Inslee pledged not to take any money from the fossil fuel industry throughout his campaign, and he upped the ante for his prospective presidency: “Not one nickel of taxpayer dollars will go toward subsidizing oil and gas.”

The Democrat, who until recently was chair of the Democratic Governors Association, took a break from climate change to discuss paid family leave, health care, taking on the NRA, and legalizing marijuana nationwide. But he quickly came back to his climate platform.

While the governor’s unyielding emphasis on climate change might be a turn-off for some, those who came to hear him speak seemed enthusiastic about his laser-focused platform. “I think it’s a great idea,” said Kim Mead, head of the Washington Education Association, an 82,000-member teachers union. “It’s something we haven’t been paying enough attention to, and it’s something that’s the future for our kids, too.”

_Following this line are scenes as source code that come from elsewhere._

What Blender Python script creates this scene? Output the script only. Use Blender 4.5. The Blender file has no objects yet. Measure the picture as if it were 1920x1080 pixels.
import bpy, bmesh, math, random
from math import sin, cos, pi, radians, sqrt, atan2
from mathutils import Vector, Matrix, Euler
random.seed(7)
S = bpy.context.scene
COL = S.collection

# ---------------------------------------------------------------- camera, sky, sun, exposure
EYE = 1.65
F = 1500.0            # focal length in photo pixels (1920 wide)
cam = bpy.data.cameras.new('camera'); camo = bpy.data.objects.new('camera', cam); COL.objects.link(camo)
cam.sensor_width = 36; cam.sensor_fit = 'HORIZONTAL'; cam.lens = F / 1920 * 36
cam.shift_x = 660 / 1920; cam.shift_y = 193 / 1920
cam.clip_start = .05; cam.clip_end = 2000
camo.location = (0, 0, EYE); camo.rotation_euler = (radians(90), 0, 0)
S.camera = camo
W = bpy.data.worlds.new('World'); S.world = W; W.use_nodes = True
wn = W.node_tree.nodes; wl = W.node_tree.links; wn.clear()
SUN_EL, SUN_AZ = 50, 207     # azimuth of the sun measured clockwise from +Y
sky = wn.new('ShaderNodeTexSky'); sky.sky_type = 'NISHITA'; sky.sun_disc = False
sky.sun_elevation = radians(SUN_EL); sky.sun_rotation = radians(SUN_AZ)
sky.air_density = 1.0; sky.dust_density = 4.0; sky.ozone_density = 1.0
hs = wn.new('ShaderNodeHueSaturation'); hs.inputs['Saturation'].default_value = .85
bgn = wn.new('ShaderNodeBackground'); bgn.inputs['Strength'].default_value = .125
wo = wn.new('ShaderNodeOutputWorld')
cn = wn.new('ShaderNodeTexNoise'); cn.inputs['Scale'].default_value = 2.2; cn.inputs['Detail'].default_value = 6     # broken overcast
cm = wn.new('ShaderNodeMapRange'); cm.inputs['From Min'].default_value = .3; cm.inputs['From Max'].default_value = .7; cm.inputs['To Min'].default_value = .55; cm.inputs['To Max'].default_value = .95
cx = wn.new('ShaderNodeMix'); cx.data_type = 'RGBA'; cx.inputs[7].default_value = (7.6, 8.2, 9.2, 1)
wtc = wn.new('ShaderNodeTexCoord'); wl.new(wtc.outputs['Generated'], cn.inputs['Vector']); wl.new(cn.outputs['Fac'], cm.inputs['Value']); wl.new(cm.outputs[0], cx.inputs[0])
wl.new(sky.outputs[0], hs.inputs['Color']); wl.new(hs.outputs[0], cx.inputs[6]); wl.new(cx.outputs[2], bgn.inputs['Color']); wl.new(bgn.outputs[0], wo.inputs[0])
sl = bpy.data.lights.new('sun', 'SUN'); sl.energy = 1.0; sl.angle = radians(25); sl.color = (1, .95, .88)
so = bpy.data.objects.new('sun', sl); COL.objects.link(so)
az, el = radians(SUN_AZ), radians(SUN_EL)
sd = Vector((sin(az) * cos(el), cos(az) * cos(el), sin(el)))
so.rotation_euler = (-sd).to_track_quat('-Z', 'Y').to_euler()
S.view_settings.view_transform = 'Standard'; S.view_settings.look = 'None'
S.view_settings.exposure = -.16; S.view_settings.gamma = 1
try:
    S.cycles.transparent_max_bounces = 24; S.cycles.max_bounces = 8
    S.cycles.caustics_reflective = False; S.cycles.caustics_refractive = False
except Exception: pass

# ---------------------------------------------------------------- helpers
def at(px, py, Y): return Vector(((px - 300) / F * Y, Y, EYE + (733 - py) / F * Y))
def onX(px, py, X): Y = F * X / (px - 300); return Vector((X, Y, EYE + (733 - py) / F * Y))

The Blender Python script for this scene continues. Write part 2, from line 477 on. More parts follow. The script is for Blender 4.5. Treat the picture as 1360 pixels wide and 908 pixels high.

Inslee’s bear-hugging of climate has won him the support of Charlie Lapham, the 28-year-old director of communications at the Martin Luther King County Labor Council. “There are a lot of candidates in the Democratic field supporting climate,” he said. “They say it’s this issue that’s going to threaten our existence, but then it’s their number-four or five priority.”

Jesse Anderson, a 34-year-old project engineer at A&R Solar, hasn’t quite made up his mind if he’s supporting Inslee for president, but he likes a lot of what he hears. “I feel like he supports the cause for the industry that I work for,” he said.

Still, Anderson isn’t quite on the same page as Inslee about climate change being the number one priority for the nation. That sentiment is among the biggest challenges to the Washington governor’s candidacy, in addition to low name recognition and the fact that he’s executive of one of the deepest of blue states.

“There’s a lot of priorities,” Anderson said. “I think it’s definitely up there.”

For Inslee, obviously, nothing else comes close to stopping climate change. To wit, as those assembled made their way out of the warehouse and onto the street, a man quipped about the governor’s speech: “It sure was easy to figure out what his priorities were.”